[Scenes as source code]
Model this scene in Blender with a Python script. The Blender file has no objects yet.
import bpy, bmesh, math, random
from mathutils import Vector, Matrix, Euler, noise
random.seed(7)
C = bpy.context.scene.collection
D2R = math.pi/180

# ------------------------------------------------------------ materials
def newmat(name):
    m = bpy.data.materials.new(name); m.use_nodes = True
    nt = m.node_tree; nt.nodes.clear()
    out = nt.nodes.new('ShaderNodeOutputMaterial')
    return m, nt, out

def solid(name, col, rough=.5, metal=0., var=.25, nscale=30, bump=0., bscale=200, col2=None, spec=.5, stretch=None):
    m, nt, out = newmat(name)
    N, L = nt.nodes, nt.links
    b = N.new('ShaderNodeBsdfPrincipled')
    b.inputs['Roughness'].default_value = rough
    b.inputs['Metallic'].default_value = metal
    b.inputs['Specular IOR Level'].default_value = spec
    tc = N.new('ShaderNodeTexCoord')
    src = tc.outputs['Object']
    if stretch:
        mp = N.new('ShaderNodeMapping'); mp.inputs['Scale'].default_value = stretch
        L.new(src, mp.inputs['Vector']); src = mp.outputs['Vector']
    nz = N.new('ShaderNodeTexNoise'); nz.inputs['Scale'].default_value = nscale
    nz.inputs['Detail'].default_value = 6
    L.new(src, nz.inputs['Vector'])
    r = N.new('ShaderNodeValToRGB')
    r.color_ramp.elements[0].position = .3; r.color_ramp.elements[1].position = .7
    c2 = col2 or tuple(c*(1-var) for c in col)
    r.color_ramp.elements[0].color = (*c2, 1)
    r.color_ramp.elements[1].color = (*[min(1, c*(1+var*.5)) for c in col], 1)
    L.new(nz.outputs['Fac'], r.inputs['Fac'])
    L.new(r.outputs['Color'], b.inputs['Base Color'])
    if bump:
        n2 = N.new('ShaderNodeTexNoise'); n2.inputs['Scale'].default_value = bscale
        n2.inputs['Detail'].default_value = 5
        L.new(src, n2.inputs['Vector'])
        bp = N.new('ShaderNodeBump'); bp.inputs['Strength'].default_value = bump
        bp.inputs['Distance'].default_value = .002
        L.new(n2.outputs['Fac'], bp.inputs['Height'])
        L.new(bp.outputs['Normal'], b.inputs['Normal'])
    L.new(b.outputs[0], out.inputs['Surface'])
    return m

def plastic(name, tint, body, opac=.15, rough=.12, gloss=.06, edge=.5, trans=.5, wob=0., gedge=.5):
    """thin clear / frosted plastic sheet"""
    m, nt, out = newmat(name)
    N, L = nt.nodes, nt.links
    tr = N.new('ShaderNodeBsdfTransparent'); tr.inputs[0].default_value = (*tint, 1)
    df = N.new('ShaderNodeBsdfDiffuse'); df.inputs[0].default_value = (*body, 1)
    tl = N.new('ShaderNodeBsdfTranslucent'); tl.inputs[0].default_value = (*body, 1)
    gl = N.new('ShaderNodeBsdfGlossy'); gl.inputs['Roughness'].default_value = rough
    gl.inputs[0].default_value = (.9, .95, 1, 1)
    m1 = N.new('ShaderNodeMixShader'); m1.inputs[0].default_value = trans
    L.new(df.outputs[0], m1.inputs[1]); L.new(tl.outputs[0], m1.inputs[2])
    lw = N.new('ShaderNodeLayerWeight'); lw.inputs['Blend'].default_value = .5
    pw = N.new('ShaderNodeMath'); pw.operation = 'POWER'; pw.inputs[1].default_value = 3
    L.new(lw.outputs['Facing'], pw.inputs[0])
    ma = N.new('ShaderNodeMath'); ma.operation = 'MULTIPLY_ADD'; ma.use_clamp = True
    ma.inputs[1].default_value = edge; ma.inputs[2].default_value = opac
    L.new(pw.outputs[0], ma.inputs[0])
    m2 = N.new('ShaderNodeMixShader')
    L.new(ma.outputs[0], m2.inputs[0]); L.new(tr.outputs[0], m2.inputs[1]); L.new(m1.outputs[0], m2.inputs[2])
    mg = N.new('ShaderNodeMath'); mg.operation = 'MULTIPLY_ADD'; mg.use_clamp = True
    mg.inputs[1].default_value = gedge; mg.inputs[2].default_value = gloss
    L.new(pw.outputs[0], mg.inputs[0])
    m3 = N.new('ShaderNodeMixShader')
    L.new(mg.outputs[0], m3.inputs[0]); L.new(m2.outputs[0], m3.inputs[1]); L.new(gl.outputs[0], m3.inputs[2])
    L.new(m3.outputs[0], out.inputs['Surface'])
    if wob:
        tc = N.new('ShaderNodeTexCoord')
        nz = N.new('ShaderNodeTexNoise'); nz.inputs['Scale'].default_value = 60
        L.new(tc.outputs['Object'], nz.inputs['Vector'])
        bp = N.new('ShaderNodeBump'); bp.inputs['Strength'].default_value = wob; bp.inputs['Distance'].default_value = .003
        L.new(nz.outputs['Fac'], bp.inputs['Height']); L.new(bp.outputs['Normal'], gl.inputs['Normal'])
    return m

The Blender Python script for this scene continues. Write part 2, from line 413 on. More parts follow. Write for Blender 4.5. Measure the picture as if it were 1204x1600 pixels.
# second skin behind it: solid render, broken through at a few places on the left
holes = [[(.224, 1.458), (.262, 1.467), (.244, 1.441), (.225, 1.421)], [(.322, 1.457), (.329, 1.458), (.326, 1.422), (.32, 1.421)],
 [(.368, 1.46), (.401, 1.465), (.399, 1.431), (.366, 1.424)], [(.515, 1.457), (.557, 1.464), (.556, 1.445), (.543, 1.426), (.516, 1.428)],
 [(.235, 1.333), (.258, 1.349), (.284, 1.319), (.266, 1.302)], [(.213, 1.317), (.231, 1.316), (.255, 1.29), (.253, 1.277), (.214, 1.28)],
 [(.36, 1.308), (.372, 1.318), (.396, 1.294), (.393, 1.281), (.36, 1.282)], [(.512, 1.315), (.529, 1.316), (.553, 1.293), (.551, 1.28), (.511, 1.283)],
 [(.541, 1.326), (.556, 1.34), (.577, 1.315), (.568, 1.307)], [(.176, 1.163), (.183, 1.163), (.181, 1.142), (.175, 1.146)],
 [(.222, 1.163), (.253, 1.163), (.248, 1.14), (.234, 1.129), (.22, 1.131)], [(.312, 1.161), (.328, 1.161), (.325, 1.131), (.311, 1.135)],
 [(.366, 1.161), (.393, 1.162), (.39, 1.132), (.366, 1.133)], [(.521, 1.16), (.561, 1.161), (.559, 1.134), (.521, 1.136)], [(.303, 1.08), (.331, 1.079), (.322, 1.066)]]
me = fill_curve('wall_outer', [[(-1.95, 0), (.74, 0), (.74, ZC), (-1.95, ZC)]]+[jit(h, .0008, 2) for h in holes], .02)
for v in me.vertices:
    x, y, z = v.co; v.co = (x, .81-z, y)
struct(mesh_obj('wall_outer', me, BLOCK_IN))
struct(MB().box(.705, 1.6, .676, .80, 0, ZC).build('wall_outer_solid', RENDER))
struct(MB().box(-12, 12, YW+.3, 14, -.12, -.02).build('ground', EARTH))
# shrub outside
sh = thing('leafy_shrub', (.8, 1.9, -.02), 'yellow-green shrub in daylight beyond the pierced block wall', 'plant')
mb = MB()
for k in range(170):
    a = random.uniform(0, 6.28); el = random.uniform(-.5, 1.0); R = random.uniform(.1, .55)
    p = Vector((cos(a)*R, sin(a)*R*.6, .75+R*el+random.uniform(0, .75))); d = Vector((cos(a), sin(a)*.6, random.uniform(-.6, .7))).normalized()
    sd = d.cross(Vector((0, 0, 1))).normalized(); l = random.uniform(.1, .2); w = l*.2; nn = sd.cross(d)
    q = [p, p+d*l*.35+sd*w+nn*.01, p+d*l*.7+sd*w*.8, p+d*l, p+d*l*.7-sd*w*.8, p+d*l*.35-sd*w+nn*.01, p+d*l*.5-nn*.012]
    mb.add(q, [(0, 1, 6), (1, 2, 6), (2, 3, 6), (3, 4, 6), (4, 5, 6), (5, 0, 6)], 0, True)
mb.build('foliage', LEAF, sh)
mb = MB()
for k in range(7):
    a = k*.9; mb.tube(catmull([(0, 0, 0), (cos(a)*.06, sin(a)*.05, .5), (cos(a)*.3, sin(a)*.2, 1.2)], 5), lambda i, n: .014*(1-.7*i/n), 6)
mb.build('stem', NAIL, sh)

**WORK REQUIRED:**
The lines from the start of the entries above through the line containing "D2R = math.pi/180" are the ones to return, please; copy them exactly and include both ends.

**RESULT OF THE EXERCISE:**
Model this scene in Blender with a Python script. The Blender file has no objects yet.
import bpy, bmesh, math, random
from mathutils import Vector, Matrix, Euler, noise
random.seed(7)
C = bpy.context.scene.collection
D2R = math.pi/180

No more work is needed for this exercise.